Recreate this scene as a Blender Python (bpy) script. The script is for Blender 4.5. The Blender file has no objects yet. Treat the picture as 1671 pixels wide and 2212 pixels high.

= = = = = = =

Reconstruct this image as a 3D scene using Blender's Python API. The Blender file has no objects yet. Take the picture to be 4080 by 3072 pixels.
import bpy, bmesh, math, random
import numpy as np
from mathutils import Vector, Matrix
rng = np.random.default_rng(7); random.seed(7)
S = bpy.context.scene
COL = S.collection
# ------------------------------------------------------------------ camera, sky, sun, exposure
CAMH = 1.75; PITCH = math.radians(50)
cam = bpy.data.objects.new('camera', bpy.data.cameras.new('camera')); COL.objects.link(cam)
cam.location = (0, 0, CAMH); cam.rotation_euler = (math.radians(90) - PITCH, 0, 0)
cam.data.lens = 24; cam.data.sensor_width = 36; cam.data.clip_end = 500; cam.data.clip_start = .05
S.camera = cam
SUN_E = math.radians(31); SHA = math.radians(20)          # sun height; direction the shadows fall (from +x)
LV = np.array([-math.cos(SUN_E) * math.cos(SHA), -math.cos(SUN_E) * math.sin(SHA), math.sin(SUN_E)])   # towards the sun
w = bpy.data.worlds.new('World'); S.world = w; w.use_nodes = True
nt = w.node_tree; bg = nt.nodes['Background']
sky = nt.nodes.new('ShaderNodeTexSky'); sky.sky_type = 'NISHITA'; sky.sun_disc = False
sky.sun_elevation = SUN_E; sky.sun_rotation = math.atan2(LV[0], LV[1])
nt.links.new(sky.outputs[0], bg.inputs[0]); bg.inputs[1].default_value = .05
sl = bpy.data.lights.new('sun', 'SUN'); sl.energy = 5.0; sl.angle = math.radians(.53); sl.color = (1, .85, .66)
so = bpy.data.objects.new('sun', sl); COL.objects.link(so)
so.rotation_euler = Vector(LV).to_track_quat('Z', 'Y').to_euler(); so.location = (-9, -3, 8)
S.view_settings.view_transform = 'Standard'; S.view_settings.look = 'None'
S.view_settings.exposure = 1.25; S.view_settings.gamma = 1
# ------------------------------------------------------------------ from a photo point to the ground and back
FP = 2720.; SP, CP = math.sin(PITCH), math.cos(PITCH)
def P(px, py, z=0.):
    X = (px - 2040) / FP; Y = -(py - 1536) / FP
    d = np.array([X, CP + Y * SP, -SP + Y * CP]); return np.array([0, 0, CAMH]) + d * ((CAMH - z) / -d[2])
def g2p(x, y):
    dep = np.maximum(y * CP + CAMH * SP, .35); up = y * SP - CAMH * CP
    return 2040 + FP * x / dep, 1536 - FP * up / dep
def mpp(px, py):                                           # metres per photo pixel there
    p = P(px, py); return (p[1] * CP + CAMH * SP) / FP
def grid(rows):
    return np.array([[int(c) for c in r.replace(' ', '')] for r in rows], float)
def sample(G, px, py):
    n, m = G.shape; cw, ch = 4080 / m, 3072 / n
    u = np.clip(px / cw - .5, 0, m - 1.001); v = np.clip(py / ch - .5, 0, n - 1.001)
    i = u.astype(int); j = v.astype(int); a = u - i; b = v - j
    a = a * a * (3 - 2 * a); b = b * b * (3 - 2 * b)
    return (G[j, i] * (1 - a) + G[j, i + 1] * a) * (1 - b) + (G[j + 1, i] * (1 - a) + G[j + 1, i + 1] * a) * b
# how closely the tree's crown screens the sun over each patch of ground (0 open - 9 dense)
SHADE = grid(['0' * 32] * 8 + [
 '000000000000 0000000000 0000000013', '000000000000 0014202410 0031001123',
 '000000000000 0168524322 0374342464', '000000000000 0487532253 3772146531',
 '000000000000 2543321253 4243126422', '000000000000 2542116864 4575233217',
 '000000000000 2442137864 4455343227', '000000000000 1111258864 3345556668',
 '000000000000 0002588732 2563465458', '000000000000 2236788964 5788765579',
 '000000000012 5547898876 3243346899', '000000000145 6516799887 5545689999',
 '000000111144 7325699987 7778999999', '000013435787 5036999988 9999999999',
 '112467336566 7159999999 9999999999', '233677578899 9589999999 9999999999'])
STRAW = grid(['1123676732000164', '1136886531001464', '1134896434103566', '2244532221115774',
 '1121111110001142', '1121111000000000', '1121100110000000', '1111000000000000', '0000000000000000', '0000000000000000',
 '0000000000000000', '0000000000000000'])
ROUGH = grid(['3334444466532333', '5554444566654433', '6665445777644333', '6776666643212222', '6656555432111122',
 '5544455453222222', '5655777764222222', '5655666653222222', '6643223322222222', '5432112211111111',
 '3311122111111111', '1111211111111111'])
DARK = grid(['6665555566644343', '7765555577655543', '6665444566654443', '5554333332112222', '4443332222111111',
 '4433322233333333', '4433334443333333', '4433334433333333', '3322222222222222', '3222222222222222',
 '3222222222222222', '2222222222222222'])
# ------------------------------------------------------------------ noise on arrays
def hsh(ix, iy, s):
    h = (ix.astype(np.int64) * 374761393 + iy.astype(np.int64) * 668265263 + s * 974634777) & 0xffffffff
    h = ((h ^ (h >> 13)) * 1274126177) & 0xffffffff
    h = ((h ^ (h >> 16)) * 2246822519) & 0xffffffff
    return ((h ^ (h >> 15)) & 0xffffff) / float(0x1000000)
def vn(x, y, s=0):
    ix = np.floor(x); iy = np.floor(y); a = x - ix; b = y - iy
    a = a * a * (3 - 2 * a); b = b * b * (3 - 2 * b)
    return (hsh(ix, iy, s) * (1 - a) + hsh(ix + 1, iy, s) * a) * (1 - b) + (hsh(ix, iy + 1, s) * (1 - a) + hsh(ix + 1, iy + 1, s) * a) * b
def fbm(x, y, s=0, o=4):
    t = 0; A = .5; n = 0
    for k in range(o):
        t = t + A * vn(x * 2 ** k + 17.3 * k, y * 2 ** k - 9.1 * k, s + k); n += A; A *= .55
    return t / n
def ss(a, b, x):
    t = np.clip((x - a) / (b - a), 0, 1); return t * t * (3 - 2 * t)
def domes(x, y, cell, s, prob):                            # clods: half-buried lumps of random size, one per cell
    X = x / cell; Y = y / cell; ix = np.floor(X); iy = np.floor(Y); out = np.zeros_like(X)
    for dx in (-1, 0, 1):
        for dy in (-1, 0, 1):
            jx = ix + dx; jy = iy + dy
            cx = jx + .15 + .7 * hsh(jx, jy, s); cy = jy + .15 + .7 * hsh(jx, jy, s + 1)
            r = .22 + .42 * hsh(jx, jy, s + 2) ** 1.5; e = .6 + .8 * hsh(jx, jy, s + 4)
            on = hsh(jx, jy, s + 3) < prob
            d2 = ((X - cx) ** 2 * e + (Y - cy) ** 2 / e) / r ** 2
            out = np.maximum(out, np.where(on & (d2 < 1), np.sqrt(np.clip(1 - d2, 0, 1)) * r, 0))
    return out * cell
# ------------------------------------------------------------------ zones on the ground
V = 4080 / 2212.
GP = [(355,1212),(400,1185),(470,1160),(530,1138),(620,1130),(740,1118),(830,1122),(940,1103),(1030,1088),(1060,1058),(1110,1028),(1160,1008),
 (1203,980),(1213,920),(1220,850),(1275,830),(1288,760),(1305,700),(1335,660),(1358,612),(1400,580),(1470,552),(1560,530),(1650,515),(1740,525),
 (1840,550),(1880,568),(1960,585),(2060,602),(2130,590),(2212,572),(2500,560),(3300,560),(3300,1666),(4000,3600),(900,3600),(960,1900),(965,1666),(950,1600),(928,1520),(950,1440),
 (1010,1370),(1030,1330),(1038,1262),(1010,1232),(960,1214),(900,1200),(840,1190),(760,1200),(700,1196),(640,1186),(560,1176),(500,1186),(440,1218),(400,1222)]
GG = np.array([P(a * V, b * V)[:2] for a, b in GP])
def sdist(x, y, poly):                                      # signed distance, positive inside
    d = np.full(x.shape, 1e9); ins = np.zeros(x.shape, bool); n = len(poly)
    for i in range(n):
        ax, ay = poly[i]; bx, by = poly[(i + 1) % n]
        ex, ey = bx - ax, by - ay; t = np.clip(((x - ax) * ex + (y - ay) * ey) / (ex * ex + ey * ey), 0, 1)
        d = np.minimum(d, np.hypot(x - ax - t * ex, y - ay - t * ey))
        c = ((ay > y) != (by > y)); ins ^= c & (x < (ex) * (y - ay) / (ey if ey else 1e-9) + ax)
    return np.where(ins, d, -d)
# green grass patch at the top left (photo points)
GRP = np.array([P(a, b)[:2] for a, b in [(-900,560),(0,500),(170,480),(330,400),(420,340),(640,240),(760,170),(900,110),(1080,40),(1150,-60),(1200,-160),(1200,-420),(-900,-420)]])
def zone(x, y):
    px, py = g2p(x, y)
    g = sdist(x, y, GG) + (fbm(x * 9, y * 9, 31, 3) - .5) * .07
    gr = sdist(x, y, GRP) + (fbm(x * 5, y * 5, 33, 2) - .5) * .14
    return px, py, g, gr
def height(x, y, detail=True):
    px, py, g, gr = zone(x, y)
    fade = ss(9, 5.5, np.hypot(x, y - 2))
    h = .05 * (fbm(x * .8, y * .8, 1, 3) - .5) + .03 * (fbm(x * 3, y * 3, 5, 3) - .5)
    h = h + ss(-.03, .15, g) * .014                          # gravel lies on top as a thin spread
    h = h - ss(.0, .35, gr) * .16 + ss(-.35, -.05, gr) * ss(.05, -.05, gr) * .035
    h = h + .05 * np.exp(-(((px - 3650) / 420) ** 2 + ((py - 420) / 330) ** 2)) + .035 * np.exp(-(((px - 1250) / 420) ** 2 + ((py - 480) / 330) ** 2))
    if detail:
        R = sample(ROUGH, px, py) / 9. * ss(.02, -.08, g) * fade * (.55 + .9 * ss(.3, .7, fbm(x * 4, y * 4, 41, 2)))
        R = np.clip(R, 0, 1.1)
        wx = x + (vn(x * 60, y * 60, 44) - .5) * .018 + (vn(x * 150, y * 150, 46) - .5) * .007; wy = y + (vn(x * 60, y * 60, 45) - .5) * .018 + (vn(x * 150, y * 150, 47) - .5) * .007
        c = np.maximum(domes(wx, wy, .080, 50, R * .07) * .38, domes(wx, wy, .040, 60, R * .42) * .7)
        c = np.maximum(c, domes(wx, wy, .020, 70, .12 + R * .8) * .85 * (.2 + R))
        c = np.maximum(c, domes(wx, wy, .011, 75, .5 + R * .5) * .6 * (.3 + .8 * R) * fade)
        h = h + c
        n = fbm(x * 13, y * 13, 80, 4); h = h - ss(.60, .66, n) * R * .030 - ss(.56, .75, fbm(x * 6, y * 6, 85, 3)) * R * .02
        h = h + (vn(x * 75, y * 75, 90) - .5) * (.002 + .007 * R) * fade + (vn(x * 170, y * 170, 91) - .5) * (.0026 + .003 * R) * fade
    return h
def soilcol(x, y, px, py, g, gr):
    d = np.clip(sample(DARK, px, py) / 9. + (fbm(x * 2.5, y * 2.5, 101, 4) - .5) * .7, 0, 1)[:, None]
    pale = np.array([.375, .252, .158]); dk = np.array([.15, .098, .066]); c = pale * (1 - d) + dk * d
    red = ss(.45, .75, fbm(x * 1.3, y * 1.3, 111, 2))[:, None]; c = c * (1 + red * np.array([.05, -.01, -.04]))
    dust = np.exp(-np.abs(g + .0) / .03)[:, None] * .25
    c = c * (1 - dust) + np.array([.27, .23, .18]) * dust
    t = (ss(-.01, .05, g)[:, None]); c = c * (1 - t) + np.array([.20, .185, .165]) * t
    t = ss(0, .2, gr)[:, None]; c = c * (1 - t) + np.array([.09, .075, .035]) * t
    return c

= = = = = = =

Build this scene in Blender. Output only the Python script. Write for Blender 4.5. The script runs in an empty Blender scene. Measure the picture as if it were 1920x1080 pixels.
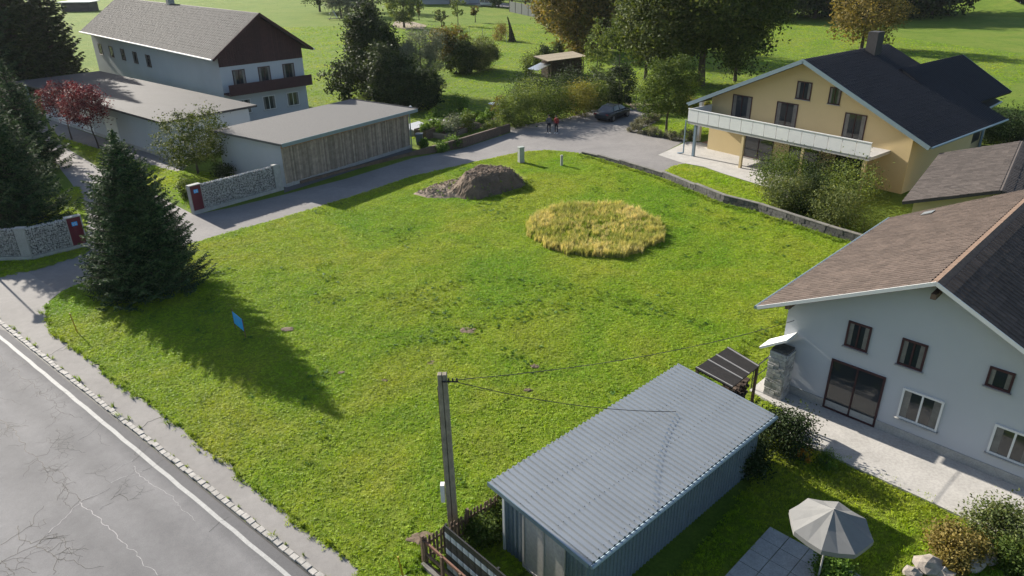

= = = = = = =

■ AIM OF THE EXERCISE ■
Say how many lines of the data include the word "DARK". Nothing other than the number should be given.

■ FULL SOLUTION ■
2